In a bid to help improve inclusive growth and employment, Egypt’s central bank has taken aggressive steps to help expand commercial lending to the country’s small and medium-sized enterprises (SMEs).
SMEs are already a mainstay of the Egyptian economy, accounting for 80% of GDP and employing a majority of the country’s workforce.
New targets
In January the Central Bank of Egypt (CBE) announced that credit to SMEs must account for at least 20% of any commercial bank’s loan book by 2020. This stimulus package could amount to an injection of $25bn, according to figures from Wamda Research Lab (WRL), an organisation focusing on entrepreneurship in MENA.
Under the new lending guidelines, companies with revenue of between $130,000 and $255,000 can access loans at highly attractive rates of less than 5%, which is significantly lower than the CBE’s main credit rate of 11.25%.
Currently, approximately 5% of bank loans in Egypt are provided to SMEs, which is below the MENA average of 8%, and much less than the 18% rate seen in middle-income countries, according to Jonas Feller, a research analyst at WRL.
The new initiative follows on a steady campaign by the authorities to expand bank involvement in the SME segment. In 2012 the CBE allowed lenders to write off an amount equivalent in size to their SME credit facilities from the 14% required reserve ratio (RRR), whilst also reducing the RRR from 14% to 12% – in effect freeing up liquidity to be directed to the SME sector.
Furthermore, the arrival of new mini-branches to previously under-banked areas of the country – thanks to the CBE’s 2014 regulation, which established a range of capital requirements depending on a branch’s location – is also seen as an important facet of the government’s wider efforts to support SME growth.
Downside risks
While public sector banks are making moves to increase SME lending, the CBE’s reforms are not without their critics, with concerns being raised from the more risk-averse private sector.

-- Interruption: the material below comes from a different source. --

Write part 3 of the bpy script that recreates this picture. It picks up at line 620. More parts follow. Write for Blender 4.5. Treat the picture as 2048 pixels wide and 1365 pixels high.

Although the country’s credit bureau I-Score has deepened coverage of the SME segment through the launch of Tasnif, a subsidiary which focuses exclusively on small and medium-sized companies, international credit rating agencies have said that pushing banks towards SME lending at rates below their deposit rates could damage balance sheets and increase credit risk.
“Recent regulations are credit-positive for the country but credit-negative for the banks,” Moody’s said in a statement earlier this year, in response to the new regulations.
Accessing finance
However, the reforms will certainly be welcomed. As in many emerging and frontier markets in the region, SMEs make up the majority of enterprises in Egypt and account for three-quarters of total employment; but they often find it challenging to access finance.
Feller cites reasons such as poor credit information and financial reporting, as well as weak creditor rights for this shortfall, with industry stakeholders highlighting the importance of being able to adequately assess a company’s financial soundness.
“SMEs are the backbone of the economy. Despite the economic problems facing the country, they have momentum and they are the solution for Egypt’s economic recovery,” Omar Adel El Maghawry, CEO of FEP Capital, an SME-focused Egyptian private equity firm, told OBG.
“The double booking practice performed by most SMEs is still a huge block – it makes it difficult for us to assess a company’s potential, and very difficult for us to invest in these companies as a regulated private equity firm looking for post-acquisition leverage and potential listing,” Maghawry told OBG.
Promising signs from small-cap exchange
Although bank lending has been the traditional route for many SMEs looking for outside financing, the Nile Exchange (NILEX), an alternative board launched in 2010 with lighter disclosure and listing requirements, is another option for smaller businesses.
While it had a slow start at the outset, the past few years have seen interest pick up speed, with a steady rise in trading, a turnover ratio that exceeds that of the main board and the launch of a new SME index to track performance. The board has 32 companies currently listed, with two companies joining the market in the first couple months of the year, and the trend does not appear to be slowing: MB Engineering’s IPO, for example, was oversubscribed by more than 29 times when it ended on April 5.
Despite the rising activity, companies have still pointed out that the necessary paperwork makes listing a drawn-out process, with Maghawry noting that not only does the listing process need to be accelerated, but financial disclosure by listed companies is also in need of improvement.